Quindi i risultati riportati nel grafico non fanno che certificare la correttezza della mia contrarietà alle delocalizzazioni produttive, spinte semplicemente da una ricerca speculativa finalizzata al conseguimento del massimo ROI ( Return on Investment) adottando la modalità i finanziaria.
Questi dati ci dimostrano, purtroppo solo ora, come l'Unione Europea sia di fronte al più completo disastro economico continentale.
Va poi ricordato come la Ue abbia favorito la più nefasta sintesi tra una economia di rimessa (***) ed una ideologia ambientalista, (GreenDeal), non comprendendo il danno economico strategico del trasferimento di tutti i know-how industriali, frutto di decenni di investimenti economici finanziari ed umani.
In altre parole l 'istituzione Europea ha offerto la propria sponda istituzionale al mondo finanziario speculativo, favorendo il trasferimento della attività manifatturiere (old economy veniva definita con disprezzo) e conseguentemente l'annullamento della nostra cultura economica.
(*) Quanto tutto il mondo occidentale afferma ancora oggi che il problema dei salari bassi sia legato ad una bassa produttività del lavoro dimostrando quanto anche il mondo liberale sostenitore di questa tesi sia inquinato da un mediocre approccio ideologico.

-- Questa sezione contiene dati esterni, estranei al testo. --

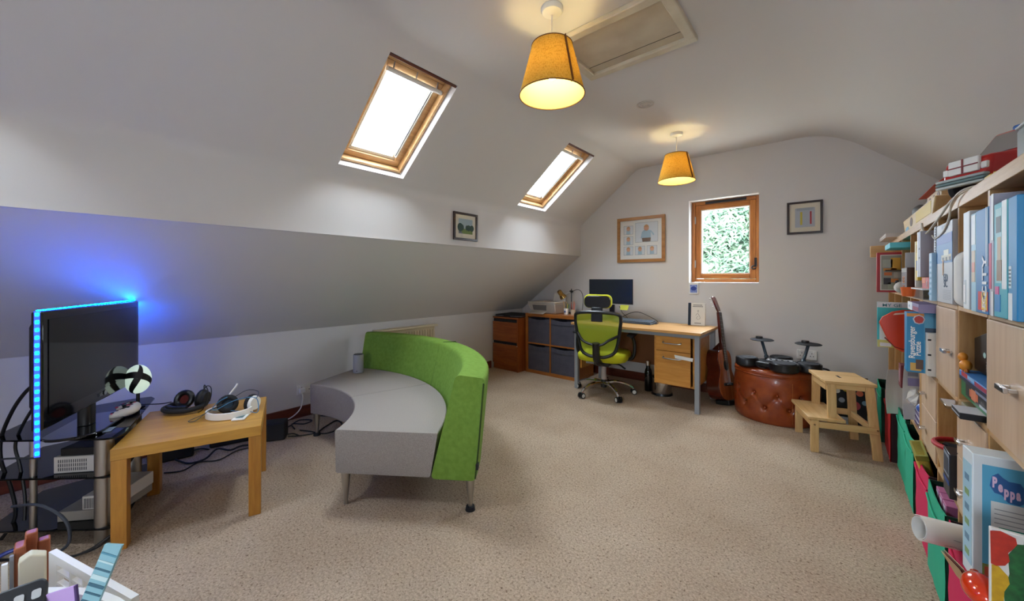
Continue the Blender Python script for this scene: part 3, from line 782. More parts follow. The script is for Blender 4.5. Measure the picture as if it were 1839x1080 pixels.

(**) Quando invece si afferma come l'aumento della pressione fiscale in corso sia la conseguenza di un ipotetico aumento dei posti di lavoro , dimostrando così un'alfabetismo economico senza precedenti.
(***) Intesa come un'economia che trae la propria forza non da una domanda interna , ma dai trend economici globali perdendo conseguentemente ulteriore capacità di indirizzo.